What Were They Thinking?

Posted November 11, 2021
By Danielle S. McLaughlin

Sometimes, you just have to wonder what is happening in Canada’s schools. As it turns out, October was quite the month for people who think about freedom of expression in education. Actually, it seems to have been a prize month for some people who don’t spend much time thinking at all.

In October, the Waterloo Regional District School Board announced its decision to examine all elementary and secondary school libraries and then to “weed” them of “harmful” material. 

We don’t know, however, is what is meant by harm, and who gets to decide what stays and what goes. As usual, equity and diversity are mentioned as a rationale. It is easy to imagine that libraries would want to add books which contain, for example, diverse characters, and discussions about equity. It is a lot more difficult to imagine which books should be removed on this basis. Do we want to get rid of books that have only white characters? What about books that are about our long and inequitable history? Are there particular words we need to expunge?

We understand that libraries do not have infinite shelf space. If schools want to remove torn and tattered books, books that have more recent editions, multiple copies, or books with significant errors, these administrative and practical purposes make sense. If, however, the weeding removes books that met libraries' selection criteria in the past but contain controversial language no longer considered acceptable, or show certain groups of people in a negative light, what will the readers miss? Clearly, they won’t know. 

If you are unaware that something exists, you won’t be able to hate it, love it, write a thesis about it, or most importantly for schools, discuss it. Freedom of expression has two ends to it. It isn’t only about what we are able to express, it is also about our ability to see, hear, and read other people’s expression – and evaluate it in any fashion we choose.

But yes, some expression needs to be questioned. Consider the high school teacher who chose to appear in blackface in his classes during Halloween. He did not seem to be clear, when asked, what his costume was meant to portray – other than to say he thought it looked “cool.”

I do not think we even need to know about the diversity of his school’s population to think that something is very wrong with this teacher’s judgment. Yes, it was a racist act, but honestly, how did he even get to class dressed like that? Surely other adults must have noticed his appearance that morning. The students certainly did. Several phoned their families, complained to the principal and there were a few photos taken too. The principal has apologized to the school community and the teacher is on home assignment duty. Even if he could somehow show that his intent was not what it appeared to be (was he trying to dress as a bat?) his serious lack of judgment makes one wonder what else was happening in his classroom.

Now we come to another teacher who has appeared in the media. Evidently, she has been teaching a book that contains the kind of language that would likely get it removed from school libraries in the Waterloo Region. The teacher was explaining to her grade 8 students that Agatha Christie’s And Then There Were None had been published under two previous titles, both of which are now unacceptable. She was also warning her students that the “N” word (used in one of the book’s earlier titles) is also found in the text. Her error, however, was to speak full word.
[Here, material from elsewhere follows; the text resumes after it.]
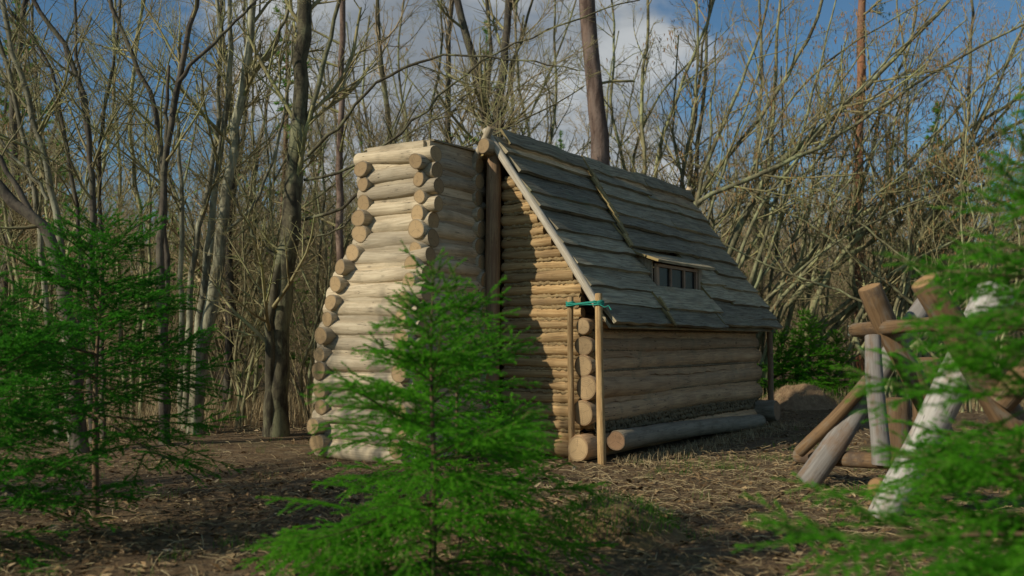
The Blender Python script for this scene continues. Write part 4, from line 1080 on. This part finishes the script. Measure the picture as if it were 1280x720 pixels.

A student of colour was so upset to hear this word that she has been staying at home since the event. Was she upset to hear the word from the mouth of her white teacher, to hear it at all, or to know that the class would be reading a book that contained this language? 

The school has decided to remove the book from its curriculum. What else will be removed? Some have called for books by Joseph Conrad (author of The N… of the Narcissus), and Mark Twain, among others, to be permanently removed from curricula and school libraries. All of these writers (and quite a few others) use this forbidden word.

In the U.S., there is now a movement to ban “critical race theory” from being taught in schools. It isn’t actually being taught in elementary and high schools. These critics of CRT want to remove all mention of race and racism. Some of these critics are basically racist, and other believe that if race and racism are never mentioned, the problem will magically disappear, it will simply go away. It won’t. That teacher who says, “I don’t see colour, I only see children,” is deluding herself and insulting her students. When do kids learn about race? As soon as they hear their first racist remark – often before they are old enough to go to school.

If we cannot teach and learn about the power of words, if we cannot explore the history of race and racism, if there is no context brought to the differences in our communities, we should expect to find more people like the teacher who chose to wear blackface to school because he did not understand that there was a problem with doing so.